Date of Award

Summer 8-8-2023

Degree Type


Degree Name

Doctor of Philosophy (PhD)


Political Science

First Advisor

Kim Reimann

Second Advisor

Sarah Allen Gershon

Third Advisor

Lakeyta Bonnette-Bailey

Fourth Advisor

Akinyele Umoja


The past decade saw more grassroots activism than at any time since the Great Depression, including the 1960s. This has certainly been true for movements calling attention to racial injustices and inequities that have gained momentum in recent years. Little research, however, has examined how persistent discrimination and systemic racism globally affects the population support and trajectory of some Black protests and Black social movements more than others. Even less research has conducted a comparative analysis of this phenomena, yet the research in this study conducts a comparative analysis of Black social movements for racial justice in two countries, South Africa and the United States. This study examines how residual societal conditions from the legacy of Jim Crow laws in America and the Apartheid regime in South Africa affects how populations’ support Black social movements for racial justice in both countries. My Theory seeks to explain why social movements that combat racial violence generally receive more support than social movements that seek to combat other forms of social or racial injustices present in society.
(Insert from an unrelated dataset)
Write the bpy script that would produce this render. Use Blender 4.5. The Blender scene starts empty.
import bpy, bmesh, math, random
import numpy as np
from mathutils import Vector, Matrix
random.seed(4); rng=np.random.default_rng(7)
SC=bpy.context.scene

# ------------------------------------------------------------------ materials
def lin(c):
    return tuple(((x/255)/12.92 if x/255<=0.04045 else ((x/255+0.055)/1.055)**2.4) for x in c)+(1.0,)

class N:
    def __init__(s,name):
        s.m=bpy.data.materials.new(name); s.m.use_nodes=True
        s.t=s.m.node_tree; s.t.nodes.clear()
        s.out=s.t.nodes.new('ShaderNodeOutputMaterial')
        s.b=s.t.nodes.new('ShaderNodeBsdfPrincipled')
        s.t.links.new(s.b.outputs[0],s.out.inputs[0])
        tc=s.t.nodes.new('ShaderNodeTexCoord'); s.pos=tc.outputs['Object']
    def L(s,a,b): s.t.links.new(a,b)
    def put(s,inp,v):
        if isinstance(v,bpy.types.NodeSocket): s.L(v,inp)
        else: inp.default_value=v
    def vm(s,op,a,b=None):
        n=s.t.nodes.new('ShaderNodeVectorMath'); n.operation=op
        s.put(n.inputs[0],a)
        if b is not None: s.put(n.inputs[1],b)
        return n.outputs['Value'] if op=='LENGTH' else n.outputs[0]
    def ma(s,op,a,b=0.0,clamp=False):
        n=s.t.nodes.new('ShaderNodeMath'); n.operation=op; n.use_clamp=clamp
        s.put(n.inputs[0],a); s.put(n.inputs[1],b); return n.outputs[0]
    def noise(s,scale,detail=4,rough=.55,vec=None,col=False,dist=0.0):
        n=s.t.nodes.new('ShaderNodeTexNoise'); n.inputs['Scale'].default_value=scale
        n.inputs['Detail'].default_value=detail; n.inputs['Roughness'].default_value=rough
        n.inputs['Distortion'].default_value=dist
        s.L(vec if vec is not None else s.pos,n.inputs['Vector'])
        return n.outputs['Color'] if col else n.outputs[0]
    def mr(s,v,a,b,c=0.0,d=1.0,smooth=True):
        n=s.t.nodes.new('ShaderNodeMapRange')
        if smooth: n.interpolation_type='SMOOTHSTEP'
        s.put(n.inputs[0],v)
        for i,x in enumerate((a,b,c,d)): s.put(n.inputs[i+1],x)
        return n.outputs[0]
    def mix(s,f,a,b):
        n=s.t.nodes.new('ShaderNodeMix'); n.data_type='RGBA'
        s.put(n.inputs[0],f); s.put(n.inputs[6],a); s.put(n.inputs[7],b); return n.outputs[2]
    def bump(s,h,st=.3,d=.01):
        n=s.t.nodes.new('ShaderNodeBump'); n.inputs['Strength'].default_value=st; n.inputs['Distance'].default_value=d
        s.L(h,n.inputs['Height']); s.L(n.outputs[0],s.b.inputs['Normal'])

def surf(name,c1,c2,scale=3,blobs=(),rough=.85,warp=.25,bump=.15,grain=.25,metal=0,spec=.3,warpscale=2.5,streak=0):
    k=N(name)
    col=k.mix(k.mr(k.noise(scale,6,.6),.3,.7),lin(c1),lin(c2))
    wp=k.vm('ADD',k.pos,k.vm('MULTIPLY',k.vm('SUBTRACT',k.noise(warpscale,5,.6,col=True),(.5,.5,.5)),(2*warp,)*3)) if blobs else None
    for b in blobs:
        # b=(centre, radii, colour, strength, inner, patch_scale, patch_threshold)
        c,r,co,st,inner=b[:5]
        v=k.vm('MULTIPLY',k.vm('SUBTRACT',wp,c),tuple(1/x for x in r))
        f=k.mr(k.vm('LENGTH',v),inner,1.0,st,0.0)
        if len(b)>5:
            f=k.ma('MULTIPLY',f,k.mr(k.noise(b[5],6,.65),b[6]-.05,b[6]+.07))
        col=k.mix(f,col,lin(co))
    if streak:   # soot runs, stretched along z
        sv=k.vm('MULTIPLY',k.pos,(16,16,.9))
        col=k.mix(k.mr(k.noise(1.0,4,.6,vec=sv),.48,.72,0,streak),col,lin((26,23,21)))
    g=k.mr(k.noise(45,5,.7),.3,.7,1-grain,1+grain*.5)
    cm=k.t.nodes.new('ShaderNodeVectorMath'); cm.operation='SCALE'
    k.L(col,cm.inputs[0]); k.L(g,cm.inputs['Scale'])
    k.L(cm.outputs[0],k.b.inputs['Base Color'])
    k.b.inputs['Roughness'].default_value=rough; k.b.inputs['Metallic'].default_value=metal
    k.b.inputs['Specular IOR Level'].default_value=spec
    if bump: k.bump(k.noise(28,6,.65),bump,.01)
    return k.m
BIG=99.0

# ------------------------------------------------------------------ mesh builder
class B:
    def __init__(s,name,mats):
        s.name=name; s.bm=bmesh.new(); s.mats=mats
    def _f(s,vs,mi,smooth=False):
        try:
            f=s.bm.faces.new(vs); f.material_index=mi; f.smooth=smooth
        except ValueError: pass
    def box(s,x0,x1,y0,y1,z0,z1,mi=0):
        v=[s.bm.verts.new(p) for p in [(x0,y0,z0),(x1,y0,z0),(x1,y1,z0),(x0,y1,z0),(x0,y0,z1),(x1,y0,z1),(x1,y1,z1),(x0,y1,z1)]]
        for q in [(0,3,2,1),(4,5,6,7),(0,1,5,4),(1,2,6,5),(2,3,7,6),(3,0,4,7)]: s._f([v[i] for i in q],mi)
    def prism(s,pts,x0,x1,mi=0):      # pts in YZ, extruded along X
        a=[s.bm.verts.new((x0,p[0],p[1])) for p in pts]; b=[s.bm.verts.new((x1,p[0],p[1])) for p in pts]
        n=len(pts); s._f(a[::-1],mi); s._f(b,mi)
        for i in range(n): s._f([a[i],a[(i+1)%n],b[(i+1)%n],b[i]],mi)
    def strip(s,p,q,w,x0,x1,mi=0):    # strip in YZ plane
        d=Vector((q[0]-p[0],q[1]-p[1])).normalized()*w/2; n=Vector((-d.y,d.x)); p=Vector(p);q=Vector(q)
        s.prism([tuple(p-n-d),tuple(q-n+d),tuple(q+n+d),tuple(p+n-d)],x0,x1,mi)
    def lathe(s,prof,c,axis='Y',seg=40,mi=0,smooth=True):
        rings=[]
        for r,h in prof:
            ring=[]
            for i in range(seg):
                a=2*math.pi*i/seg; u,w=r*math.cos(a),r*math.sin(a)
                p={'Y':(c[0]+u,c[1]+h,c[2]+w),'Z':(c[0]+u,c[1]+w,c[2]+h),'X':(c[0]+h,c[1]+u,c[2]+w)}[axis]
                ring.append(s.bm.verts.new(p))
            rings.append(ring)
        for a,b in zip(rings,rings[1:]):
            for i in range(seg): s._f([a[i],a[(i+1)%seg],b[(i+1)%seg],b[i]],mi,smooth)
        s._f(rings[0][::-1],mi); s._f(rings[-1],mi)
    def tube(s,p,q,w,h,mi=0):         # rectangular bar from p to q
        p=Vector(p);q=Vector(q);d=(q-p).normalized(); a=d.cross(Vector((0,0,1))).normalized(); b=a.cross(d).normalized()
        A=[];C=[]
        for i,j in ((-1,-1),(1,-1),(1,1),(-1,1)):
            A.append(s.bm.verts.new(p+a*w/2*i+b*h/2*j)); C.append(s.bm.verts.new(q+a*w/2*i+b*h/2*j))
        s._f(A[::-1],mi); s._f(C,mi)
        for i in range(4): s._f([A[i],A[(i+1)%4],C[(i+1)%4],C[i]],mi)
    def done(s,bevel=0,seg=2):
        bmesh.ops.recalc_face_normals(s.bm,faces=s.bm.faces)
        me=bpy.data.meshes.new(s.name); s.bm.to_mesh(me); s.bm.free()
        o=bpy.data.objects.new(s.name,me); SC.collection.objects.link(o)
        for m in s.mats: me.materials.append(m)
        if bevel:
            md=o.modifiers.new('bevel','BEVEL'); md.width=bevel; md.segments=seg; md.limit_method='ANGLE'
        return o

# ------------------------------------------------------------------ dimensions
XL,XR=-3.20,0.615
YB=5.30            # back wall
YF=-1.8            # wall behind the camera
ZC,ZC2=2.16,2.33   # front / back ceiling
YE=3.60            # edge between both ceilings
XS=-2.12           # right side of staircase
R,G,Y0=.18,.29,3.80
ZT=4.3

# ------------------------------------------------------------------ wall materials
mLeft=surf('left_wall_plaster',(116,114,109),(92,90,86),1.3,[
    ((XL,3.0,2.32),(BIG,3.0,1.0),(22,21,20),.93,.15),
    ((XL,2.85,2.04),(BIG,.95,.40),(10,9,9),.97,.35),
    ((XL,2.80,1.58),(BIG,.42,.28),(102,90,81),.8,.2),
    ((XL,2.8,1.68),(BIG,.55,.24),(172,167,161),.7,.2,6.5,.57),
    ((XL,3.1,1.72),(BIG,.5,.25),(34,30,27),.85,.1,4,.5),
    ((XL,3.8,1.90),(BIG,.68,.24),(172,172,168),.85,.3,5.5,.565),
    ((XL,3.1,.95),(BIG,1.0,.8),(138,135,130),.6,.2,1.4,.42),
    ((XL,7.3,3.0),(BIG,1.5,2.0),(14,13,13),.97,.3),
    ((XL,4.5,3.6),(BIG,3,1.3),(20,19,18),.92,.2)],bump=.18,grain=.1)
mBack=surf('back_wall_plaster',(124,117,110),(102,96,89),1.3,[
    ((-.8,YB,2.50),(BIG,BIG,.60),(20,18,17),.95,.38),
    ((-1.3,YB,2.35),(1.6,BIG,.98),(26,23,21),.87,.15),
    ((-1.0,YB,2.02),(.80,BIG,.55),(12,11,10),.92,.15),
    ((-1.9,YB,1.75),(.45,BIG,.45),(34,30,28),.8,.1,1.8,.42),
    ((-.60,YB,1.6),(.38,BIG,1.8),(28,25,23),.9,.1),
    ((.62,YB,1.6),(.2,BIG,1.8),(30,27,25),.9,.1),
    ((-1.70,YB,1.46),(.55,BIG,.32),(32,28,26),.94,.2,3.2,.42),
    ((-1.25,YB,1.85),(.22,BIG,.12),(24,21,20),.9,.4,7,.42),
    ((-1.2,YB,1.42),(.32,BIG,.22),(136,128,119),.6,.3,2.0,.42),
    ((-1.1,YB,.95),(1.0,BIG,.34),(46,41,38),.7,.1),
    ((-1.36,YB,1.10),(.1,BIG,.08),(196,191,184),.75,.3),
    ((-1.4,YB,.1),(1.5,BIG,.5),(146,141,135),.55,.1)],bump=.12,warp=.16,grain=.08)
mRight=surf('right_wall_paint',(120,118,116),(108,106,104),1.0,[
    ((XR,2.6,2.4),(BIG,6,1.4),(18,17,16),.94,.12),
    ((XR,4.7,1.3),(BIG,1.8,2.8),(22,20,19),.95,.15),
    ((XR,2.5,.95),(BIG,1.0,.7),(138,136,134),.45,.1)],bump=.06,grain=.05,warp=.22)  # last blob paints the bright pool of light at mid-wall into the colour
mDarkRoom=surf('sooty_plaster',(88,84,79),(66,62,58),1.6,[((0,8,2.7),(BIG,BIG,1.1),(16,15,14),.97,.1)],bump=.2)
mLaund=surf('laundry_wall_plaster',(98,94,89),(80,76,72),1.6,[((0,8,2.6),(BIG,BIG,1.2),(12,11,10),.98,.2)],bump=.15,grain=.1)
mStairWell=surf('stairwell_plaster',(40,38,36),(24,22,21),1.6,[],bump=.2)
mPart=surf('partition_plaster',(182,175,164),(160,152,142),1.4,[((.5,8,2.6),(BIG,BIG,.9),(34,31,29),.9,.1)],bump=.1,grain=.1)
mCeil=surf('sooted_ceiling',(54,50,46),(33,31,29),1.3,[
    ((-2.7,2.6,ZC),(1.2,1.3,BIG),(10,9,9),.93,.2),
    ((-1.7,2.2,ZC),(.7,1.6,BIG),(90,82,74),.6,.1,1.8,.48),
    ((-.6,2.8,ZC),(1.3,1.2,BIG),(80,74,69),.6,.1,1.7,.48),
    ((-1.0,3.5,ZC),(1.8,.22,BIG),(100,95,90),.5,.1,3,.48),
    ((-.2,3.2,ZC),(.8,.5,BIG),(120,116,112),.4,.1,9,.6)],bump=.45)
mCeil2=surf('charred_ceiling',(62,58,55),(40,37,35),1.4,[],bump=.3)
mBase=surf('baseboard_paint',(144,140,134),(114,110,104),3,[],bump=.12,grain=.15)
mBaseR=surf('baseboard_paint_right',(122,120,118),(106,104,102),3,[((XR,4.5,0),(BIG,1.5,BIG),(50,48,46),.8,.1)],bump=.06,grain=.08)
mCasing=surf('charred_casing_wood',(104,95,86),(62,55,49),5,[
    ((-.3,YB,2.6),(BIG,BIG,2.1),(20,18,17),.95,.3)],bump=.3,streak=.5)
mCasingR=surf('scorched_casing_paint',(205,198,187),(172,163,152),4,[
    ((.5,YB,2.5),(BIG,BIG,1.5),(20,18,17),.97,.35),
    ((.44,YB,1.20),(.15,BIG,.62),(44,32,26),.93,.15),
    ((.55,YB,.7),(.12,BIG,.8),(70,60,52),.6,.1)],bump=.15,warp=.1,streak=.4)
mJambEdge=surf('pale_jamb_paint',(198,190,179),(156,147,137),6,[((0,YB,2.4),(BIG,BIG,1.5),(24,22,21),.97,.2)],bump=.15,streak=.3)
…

I hypothesize that social movements formed to combat vigilante and state sanctioned violence are likely to receive greater support than social movements that seek an equitable redistribution of wealth such as movements for reparations or land reform. To test my theory, I intend to utilize both quantitative methods through surveys and qualitative methods through interviews of social movement leaders. The research conducted in this study will make a significant contribution as a cross-country comparative study of social movements for racial justice.